Entries Tagged 'General' ↓

Galeon goes to Boston

crispin just announced he’d be coming to Boston Summit. That means we’ll have the whole Galeon team, past and present, there as philipl and even marco have said they’ll be coming. For me this is the first chance to see any of them in person, I’m looking forward to it.

The summit would be the perfect opportunity to do some serious Galeon hacking, but as Nokia is paying for my trip the hobby hacking would probably have to be done during breakfast, lunch, dinner, and party time. Sad to hear crispin isn’t having company support for the trip. Maybe if he promised to hack on tasks of our choosing we could help out a bit… 🙂

Mono on 770

Mono on 770. More fuel for language flame wars. Let’s write maemo applications in qt#! 🙂

garrrr!

No garnome upgrade without evolution breakage, not for me… Some progress though, this time around it’s mostly usable instead of crashing right on startup.

Now evolution hangs on showing meeting requests from exchange server. Seems that e-d-s simply crashes leaving evolution blocking on a mutex or futex or something. Running e-d-s in gdb, or attaching gdb to running process provides no additional clues, even gdb gets all confused and fails with internal error. Guess gdb 5.3something is too old, fortunately gdb appears to be trivial to build. Unlike evolution…

Naturally the crash isn’t happening in offline mode, so I need to continue debugging back at the office tomorrow. Hope I’m not missing too many meetings.

(Winner of the day was no doubt Planet Arrrr! DF)

gtk+ patch partially digested

quilt is kind of nice, I think. It might be that there actually is a way to sanely maintain a huge set of patches as patches, provided that you put some effort to it.

The geek in me found a new toy and couldn’t stop playing with for a while. So as a result the maemo gtk+ patch is now available also in smaller pieces in the svn repository. Sadly the treeview is still quite a big ball of spaghetti.

Bug camp – day after

My head hurts. It must’ve been the red wine.

The dinner was a Surprise Trip, a six course meal at Mecca. The dishes were rather unusual (considering my usual menu doesn’t include anything more complicated than pizza) but good, I even rather liked the Rockfort cheese ice cream even though I’ve never acquired the taste for cheese in general. Carlos was expecting to get a fish sausage, but it never came, fortunately. If my understanding of portion size relation to price is correct, the dinner must’ve been pretty expensive.

Time flew. Three hours had passed when we finished. After the dinner we went to McDonald’s to get something to eat. Just kidding. Actually we went to Teatteri where we met with Fluendo guys (hi Uraeus!) who someone had let loose in Helsinki.

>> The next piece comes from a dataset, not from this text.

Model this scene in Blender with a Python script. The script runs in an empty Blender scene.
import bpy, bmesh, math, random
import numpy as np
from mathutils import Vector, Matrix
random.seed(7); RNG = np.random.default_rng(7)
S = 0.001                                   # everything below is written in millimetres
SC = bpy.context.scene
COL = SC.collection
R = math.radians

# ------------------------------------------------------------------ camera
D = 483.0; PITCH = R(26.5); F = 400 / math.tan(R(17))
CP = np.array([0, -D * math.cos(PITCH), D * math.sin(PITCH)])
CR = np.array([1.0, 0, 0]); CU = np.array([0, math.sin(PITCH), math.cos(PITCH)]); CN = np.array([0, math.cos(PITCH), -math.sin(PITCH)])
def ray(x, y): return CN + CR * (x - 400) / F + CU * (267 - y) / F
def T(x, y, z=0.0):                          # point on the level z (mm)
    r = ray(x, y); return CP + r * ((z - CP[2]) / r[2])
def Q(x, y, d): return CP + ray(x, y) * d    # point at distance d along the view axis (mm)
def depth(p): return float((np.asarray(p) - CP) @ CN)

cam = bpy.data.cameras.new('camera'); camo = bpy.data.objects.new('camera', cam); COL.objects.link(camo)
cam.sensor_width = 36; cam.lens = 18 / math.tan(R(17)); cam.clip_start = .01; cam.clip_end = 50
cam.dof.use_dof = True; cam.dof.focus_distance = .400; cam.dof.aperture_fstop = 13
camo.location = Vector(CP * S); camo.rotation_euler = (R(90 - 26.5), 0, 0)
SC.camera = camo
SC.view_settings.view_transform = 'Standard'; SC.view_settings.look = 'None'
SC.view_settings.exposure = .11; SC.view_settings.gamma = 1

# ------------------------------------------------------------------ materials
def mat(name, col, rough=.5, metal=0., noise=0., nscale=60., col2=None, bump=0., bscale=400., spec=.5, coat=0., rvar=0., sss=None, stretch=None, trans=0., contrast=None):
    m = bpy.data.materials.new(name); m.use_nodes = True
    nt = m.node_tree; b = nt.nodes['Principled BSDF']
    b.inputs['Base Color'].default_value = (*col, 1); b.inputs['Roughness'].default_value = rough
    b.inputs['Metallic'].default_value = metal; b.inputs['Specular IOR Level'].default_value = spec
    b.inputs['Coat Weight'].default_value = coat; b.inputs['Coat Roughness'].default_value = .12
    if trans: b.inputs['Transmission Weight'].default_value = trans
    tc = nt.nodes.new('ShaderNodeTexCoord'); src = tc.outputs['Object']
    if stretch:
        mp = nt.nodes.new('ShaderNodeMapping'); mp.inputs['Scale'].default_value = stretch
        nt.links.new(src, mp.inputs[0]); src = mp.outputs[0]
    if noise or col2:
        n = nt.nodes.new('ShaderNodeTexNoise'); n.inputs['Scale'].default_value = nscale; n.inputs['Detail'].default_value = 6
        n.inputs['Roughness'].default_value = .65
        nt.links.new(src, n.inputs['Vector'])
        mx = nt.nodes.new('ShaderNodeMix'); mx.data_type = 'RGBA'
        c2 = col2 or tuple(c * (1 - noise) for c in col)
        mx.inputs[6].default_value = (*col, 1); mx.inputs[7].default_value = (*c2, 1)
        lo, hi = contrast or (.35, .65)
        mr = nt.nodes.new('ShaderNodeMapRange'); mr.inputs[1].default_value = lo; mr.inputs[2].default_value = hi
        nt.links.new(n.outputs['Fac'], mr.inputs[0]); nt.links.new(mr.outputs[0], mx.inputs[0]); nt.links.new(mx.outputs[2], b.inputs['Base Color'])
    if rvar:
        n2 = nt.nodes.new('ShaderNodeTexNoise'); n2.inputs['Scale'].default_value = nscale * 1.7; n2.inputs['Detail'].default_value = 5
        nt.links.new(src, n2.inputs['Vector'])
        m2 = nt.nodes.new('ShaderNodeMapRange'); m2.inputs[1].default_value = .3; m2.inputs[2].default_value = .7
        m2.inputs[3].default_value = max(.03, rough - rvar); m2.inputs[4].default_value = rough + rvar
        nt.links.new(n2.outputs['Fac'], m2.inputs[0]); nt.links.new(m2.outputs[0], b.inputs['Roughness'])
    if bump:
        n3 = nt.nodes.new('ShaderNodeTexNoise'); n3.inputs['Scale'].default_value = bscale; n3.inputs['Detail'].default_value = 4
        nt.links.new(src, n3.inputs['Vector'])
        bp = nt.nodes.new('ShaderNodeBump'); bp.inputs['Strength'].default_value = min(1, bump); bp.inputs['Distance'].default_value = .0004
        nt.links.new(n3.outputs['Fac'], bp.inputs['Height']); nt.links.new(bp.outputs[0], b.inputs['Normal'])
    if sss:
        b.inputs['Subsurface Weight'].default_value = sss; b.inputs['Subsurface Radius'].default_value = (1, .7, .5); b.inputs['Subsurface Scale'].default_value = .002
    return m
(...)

I think it’s time to fix my caffeine deprivation now.

Bug camp – day III

We were victorious! Some little new ones may have managed to slip through, but we killed all the nasties.

Now off to dinner. The menu is a surprise. I wonder if that’s a good thing or bad thing..

Bug camp – day II

Note to self: for the next bug camp make sure there’s a UI designer readily available. You are going to find bugs in use cases no one had thought of before anyway, so the designer can right there and then give quick feedback on how things are supposed to work and what kind of compromises are acceptable.

Number of bug fixes in the pipeline gone up. For gtk+ as soon as I managed to finish one build (takes only half an hour per architecture) there were usually more patches coming in. I dream of a cluster of build daemons…

Bug camp – day I

Today our highly trained elite forces gathered together with common goal: to annihilate all bugs. Both of them. Armed with bloated and unreliable testcases, energy drinks, and plain stubbornness we fought fiercely. At the end of the day there was one injury on our side. No confirmed kills. But we have the bugs cornered, right where we want them!

(No images to protect the weak of heart.)

Hrrrr… chilly

Woke up early and left for work earlier than usual this morning. Big mistake! It’s cold out there. Should probably start wearing pants with long legs. Or sleep longer until, say, May. Oh choices, choices…

Input methods goodness

Whining about whitespace changes, creative use of variables, curious memory management (strcmp after free, etc.) and other little things pay off, eventually. Today I committed a patch to our gtk+ enabling switching input methods globally on runtime. With little effort one can use it to get USB keyboard working with the device. Even more hacking and one might even get a Bluetooth keyboard working! Kudos to Kuisma and Tomas.